### Records with scene code

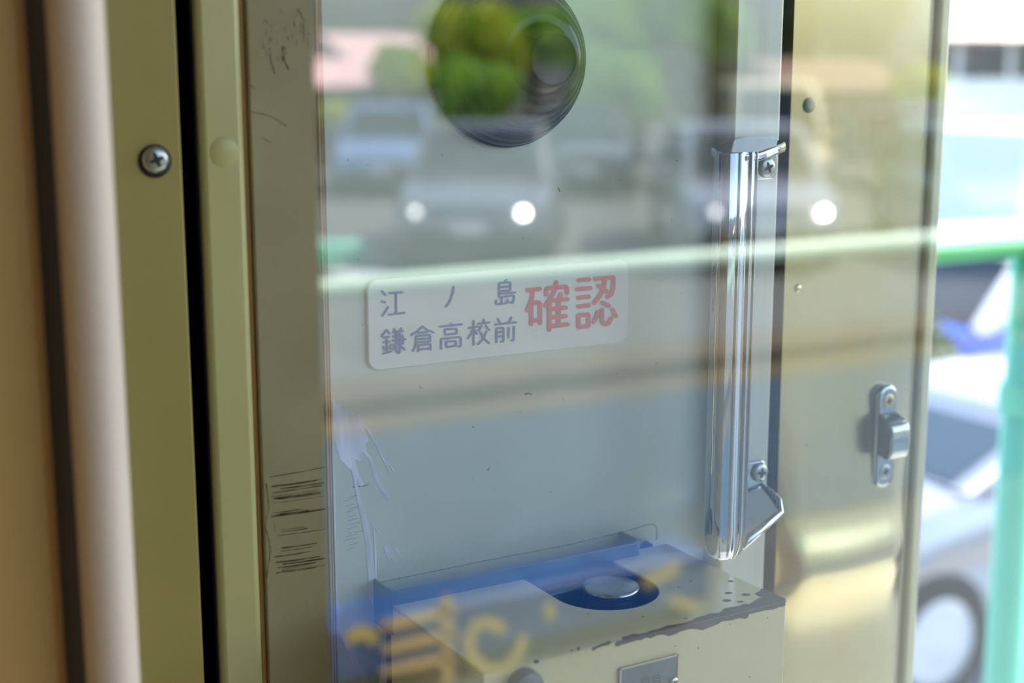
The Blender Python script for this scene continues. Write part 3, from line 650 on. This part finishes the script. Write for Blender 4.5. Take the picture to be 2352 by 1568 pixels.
# ------------------------------------------------------------------ cars
def make_car(name, label, loc, rz, paint, L=4.2, Wd=1.66, H=1.45, boxy=False, glints=1, group=None, roofmat=None, side=True):
    root = empty(name, loc, label, 'car', group, rz)
    hw = Wd / 2
    # body: stations along x (front at -L/2), each a ring of half section mirrored
    st = [(-L / 2, .30, .55, .80), (-L / 2 + .06, .22, .68, .92), (-L * .42, .18, .78, .98), (-L * .30, .18, .86, 1), (-L * .2, .18, .92, 1), (0, .18, .94, 1), (L * .25, .18, .95, 1), (L * .40, .18, .95, .98), (L / 2 - .06, .22, .88, .93), (L / 2, .32, .70, .82)]
    bm = bmesh.new(); rings = []
    for x, z0, z1, wf_ in st:
        half = [(0, z0), (hw * .8 * wf_, z0), (hw * wf_, z0 + .12), (hw * wf_ * 1.0, (z0 + z1) / 2), (hw * wf_ * .97, z1 - .07), (hw * wf_ * .9, z1), (0, z1 + .03)]
        ring = [bm.verts.new((x, y, z)) for y, z in half] + [bm.verts.new((x, -y, z)) for y, z in half[-2:0:-1]]
        rings.append(ring)
    k = len(rings[0])
    for a_, b_ in zip(rings, rings[1:]):
        for i in range(k): bm.faces.new((a_[i], a_[(i + 1) % k], b_[(i + 1) % k], b_[i]))
    bm.faces.new(rings[0]); bm.faces.new(rings[-1])
    link('body', bm, paint, root, smooth=True, autosmooth=40)
    # greenhouse
    xf0, xf1, xr1, xr0 = (-L * .26, -L * .10, L * .28, L * .44) if not boxy else (-L * .36, -L * .24, L * .42, L * .48)
    zb_, zt_ = .90, H; t = .80
    bm = bmesh.new()
    lowr = [(xf0, hw * .92), (xr0, hw * .92), (xr0, -hw * .92), (xf0, -hw * .92)]; upr = [(xf1, hw * t), (xr1, hw * t), (xr1, -hw * t), (xf1, -hw * t)]
    a_ = [bm.verts.new((x, y, zb_)) for x, y in lowr]; b_ = [bm.verts.new((x, y, zt_ - .05)) for x, y in upr]; c_ = [bm.verts.new((x * .93, y * .9, zt_)) for x, y in upr]
    for i in range(4):
        bm.faces.new((a_[i], a_[(i + 1) % 4], b_[(i + 1) % 4], b_[i])); bm.faces.new((b_[i], b_[(i + 1) % 4], c_[(i + 1) % 4], c_[i]))
    bm.faces.new(c_)
    link('cabin', bm, roofmat or paint, root, bevel=.03)
    def pane_(nm, q4, off):
        bm2 = bmesh.new(); cen = sum((Vector(p) for p in q4), Vector()) / 4
        prism(bm2, [cen + (Vector(p) - cen) * .86 for p in q4], Vector(off) * .012); link(nm, bm2, M['carglass'], root)
    z1_ = zt_ - .05
    pane_('windscreen', [(xf0, hw * .92, zb_), (xf0, -hw * .92, zb_), (xf1, -hw * t, z1_), (xf1, hw * t, z1_)], (-1, 0, .6))
    if side: pane_('rear_window', [(xr0, hw * .92, zb_), (xr0, -hw * .92, zb_), (xr1, -hw * t, z1_), (xr1, hw * t, z1_)], (1, 0, .6))
    for s in (1, -1):
        xm0, xm1 = (xf0 + xr0) / 2, (xf1 + xr1) / 2
        if side: pane_('side_window', [(xf0 + .15, s * hw * .92, zb_), (xm0, s * hw * .92, zb_), (xm1, s * hw * t, z1_), (xf1 + .05, s * hw * t, z1_)], (0, s, .2))
        if side: pane_('side_window', [(xm0 + .06, s * hw * .92, zb_), (xr0 - .15, s * hw * .92, zb_), (xr1 - .05, s * hw * t, z1_), (xm1 + .06, s * hw * t, z1_)], (0, s, .2))
        for xw in (-L * .31, L * .31):
            bm2 = bmesh.new(); lathe(bm2, [(.18, .10), (.25, .11), (.30, .09), (.31, 0), (.30, -.09), (.2, -.1)], (xw, s * (hw - .09), .31), (0, s, 0), 28); wh = link('tyre', bm2, M['tyre'], root, smooth=True, autosmooth=50)
            bm2 = bmesh.new(); lathe(bm2, [(.20, .085), (.19, .105), (.15, .09), (.06, .11), (0, .112)], (xw, s * (hw - .09), .31), (0, s, 0), 28); link('hub_cap', bm2, M['alloy'], wh, smooth=True)
        bm2 = bmesh.new(); bbox(bm2, xf0 + .25, xf0 + .40, s * (hw + .02), s * (hw + .16), .93, 1.06); link('wing_mirror', bm2, paint, root, bevel=.02)
        bm2 = bmesh.new(); lathe(bm2, [(.042, 0), (.04, .02), (.026, .03), (0, .034)], (-L / 2 - .02, s * hw * .66, .64), (-1, 0, .15), 20); link('headlight', bm2, {0: M['alloy'], 1: M['headlamp'] if s == 1 else M['headlamp2'], 2: M['headlamp2'] if s == 1 else M['alloy']}[int(glints)], root, smooth=True)  # headlights glow in place of sun glints
        bm2 = bmesh.new(); bbox(bm2, L / 2 - .05, L / 2 + .01, min(s * hw * .55, s * hw * .78), max(s * hw * .55, s * hw * .78), .62, .82); link('tail_light', bm2, M['red_ink'], root, bevel=.01)
    bm2 = bmesh.new(); bbox(bm2, -L / 2 - .05, -L / 2 + .1, -hw * .8, hw * .8, .28, .44); link('front_bumper', bm2, M['plastic'], root, bevel=.03)
    bm2 = bmesh.new(); bbox(bm2, -L / 2 - .06, -L / 2 - .02, -.17, .17, .42, .53); link('number_plate', bm2, M['white'], root)
    return root
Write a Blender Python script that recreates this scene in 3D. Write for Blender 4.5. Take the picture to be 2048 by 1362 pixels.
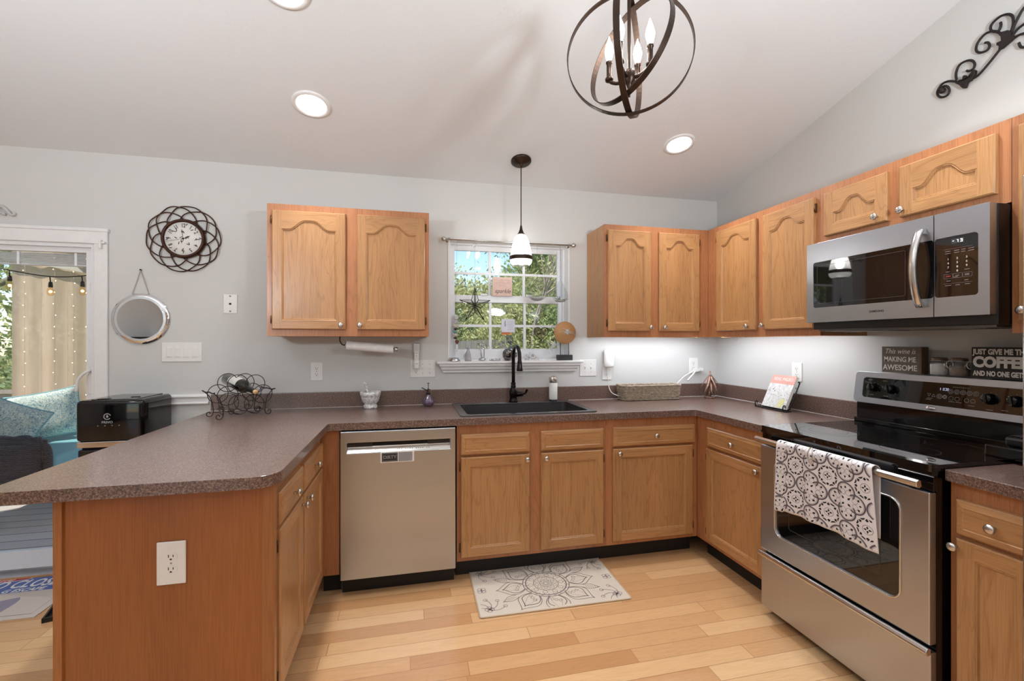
import bpy, bmesh, math, random
from mathutils import Vector, Matrix
from mathutils.geometry import tessellate_polygon
PI = math.pi
S = bpy.context.scene
C = S.collection
for o in list(bpy.data.objects):
    bpy.data.objects.remove(o)

# ------------------------------------------------------------ camera
cam_data = bpy.data.cameras.new('camera')
cam = bpy.data.objects.new('camera', cam_data)
C.objects.link(cam)
cam.location = (-2.3844, -3.1293, 1.3421)
cam.rotation_euler = (PI/2, 0, -0.2239)
cam_data.sensor_width = 36
cam_data.lens = 36*900.96/2048
cam_data.shift_y = (682.86-681)/2048
cam_data.clip_start = 0.02
cam_data.clip_end = 300
S.camera = cam

# ------------------------------------------------------------ view
S.view_settings.view_transform = 'Standard'
S.view_settings.look = 'None'
S.view_settings.gamma = 1
S.view_settings.use_curve_mapping = False
S.view_settings.exposure = 0.16

# ------------------------------------------------------------ sky and sun
world = bpy.data.worlds.new('sky')
S.world = world
world.use_nodes = True
wn = world.node_tree.nodes; wl = world.node_tree.links
wn.clear()
wo = wn.new('ShaderNodeOutputWorld'); wb = wn.new('ShaderNodeBackground')
sky = wn.new('ShaderNodeTexSky'); sky.sky_type = 'NISHITA'; sky.sun_disc = False
sky.sun_elevation = math.radians(48); #
sky.sun_rotation = math.radians(200)
sky.air_density = 1.0; sky.dust_density = 0.2; sky.ozone_density = 2.0
wb.inputs['Strength'].default_value = 0.20
wl.new(sky.outputs[0], wb.inputs[0]); wl.new(wb.outputs[0], wo.inputs[0])

def light(name, kind, loc, rot=(0,0,0), energy=10, color=(1,1,1), parent=None, **kw):
    d = bpy.data.lights.new(name, kind); d.energy = energy; d.color = color
    for k, v in kw.items(): setattr(d, k, v)
    o = bpy.data.objects.new(name, d); C.objects.link(o)
    o.location = loc; o.rotation_euler = rot; o.parent = parent
    return o
light('sun', 'SUN', (0,-10,20), Vector((.60,.44,-.67)).to_track_quat('-Z', 'Y').to_euler(), 5.0, (1,.95,.86), angle=.02)
CAN_POWER = 6.8
FILL_POWER = 52.0
CHANDELIER_EMIT = 60.0
LED_POWER = 1.5

# ------------------------------------------------------------ material helpers
def srgb(r, g, b):
    f = lambda c: (c/255/12.92) if c/255 <= .04045 else ((c/255+.055)/1.055)**2.4
    return (f(r), f(g), f(b), 1)
class NT:
    def __init__(s, name):
        s.m = bpy.data.materials.new(name); s.m.use_nodes = True
        s.n = s.m.node_tree.nodes; s.l = s.m.node_tree.links
        s.b = s.n['Principled BSDF']; s.out = s.n['Material Output']
        s.tc = s.n.new('ShaderNodeTexCoord')
    def new(s, t, **kw):
        nd = s.n.new(t)
        for k, v in kw.items():
            if k in nd.inputs.keys(): nd.inputs[k].default_value = v
            else: setattr(nd, k, v)
        return nd
    def set(s, **kw):
        for k, v in kw.items(): s.b.inputs[k.replace('_', ' ')].default_value = v
    def math(s, op, a, b=None, c=None):
        nd = s.n.new('ShaderNodeMath'); nd.operation = op
        for i, x in enumerate((a, b, c)):
            if x is None: continue
            if isinstance(x, (int, float)): nd.inputs[i].default_value = x
            else: s.l.new(x, nd.inputs[i])
        return nd.outputs[0]
    def coords(s, kind='Object', scale=(1,1,1), rnd=False, loc=(0,0,0), rot=(0,0,0)):
        mp = s.n.new('ShaderNodeMapping'); mp.inputs['Scale'].default_value = scale
        mp.inputs['Location'].default_value = loc; mp.inputs['Rotation'].default_value = rot
        src = s.tc.outputs[kind]
        if rnd:
            oi = s.n.new('ShaderNodeObjectInfo'); va = s.n.new('ShaderNodeVectorMath'); va.operation = 'ADD'
            sc = s.math('MULTIPLY', oi.outputs['Random'], 13.0)
            s.l.new(src, va.inputs[0]); s.l.new(sc, va.inputs[1]); src = va.outputs[0]
        s.l.new(src, mp.inputs['Vector'])
        return mp.outputs[0]
    def noise(s, vec, scale=5, detail=4, rough=.55, dist=0.0):
        nd = s.new('ShaderNodeTexNoise', Scale=scale, Detail=detail, Roughness=rough, Distortion=dist)
        s.l.new(vec, nd.inputs['Vector']); return nd.outputs['Fac']
    def ramp(s, fac, stops, interp='LINEAR'):
        nd = s.n.new('ShaderNodeValToRGB'); nd.color_ramp.interpolation = interp
        els = nd.color_ramp.elements
        while len(els) < len(stops): els.new(.5)
        for e, (p, c) in zip(els, stops): e.position = p; e.color = c
        s.l.new(fac, nd.inputs[0]); return nd.outputs[0]
    def mix(s, fac, a, b, mode='MIX'):
        nd = s.n.new('ShaderNodeMix'); nd.data_type = 'RGBA'; nd.blend_type = mode
        for sock, x in ((nd.inputs[0], fac), (nd.inputs[6], a), (nd.inputs[7], b)):
            if isinstance(x, (int, float)): sock.default_value = x
            elif isinstance(x, tuple): sock.default_value = x
            else: s.l.new(x, sock)
        return nd.outputs[2]
    def color(s, c): s.l.new(c, s.b.inputs['Base Color']) if not isinstance(c, tuple) else s.set(Base_Color=c)
    def bump(s, h, strength=.2, dist=.01):
        nd = s.new('ShaderNodeBump', Strength=strength, Distance=dist)
        s.l.new(h, nd.inputs['Height']); s.l.new(nd.outputs[0], s.b.inputs['Normal'])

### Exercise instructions
Word for word, repeat the lines above from the one with "Write a Blender" through the one with "bpy.data.objects.remove(o)", and nothing beyond them. Omit the pictures.

### Answer to the problem
Write a Blender Python script that recreates this scene in 3D. Write for Blender 4.5. Take the picture to be 2048 by 1362 pixels.
import bpy, bmesh, math, random
from mathutils import Vector, Matrix
from mathutils.geometry import tessellate_polygon
PI = math.pi
S = bpy.context.scene
C = S.collection
for o in list(bpy.data.objects):
    bpy.data.objects.remove(o)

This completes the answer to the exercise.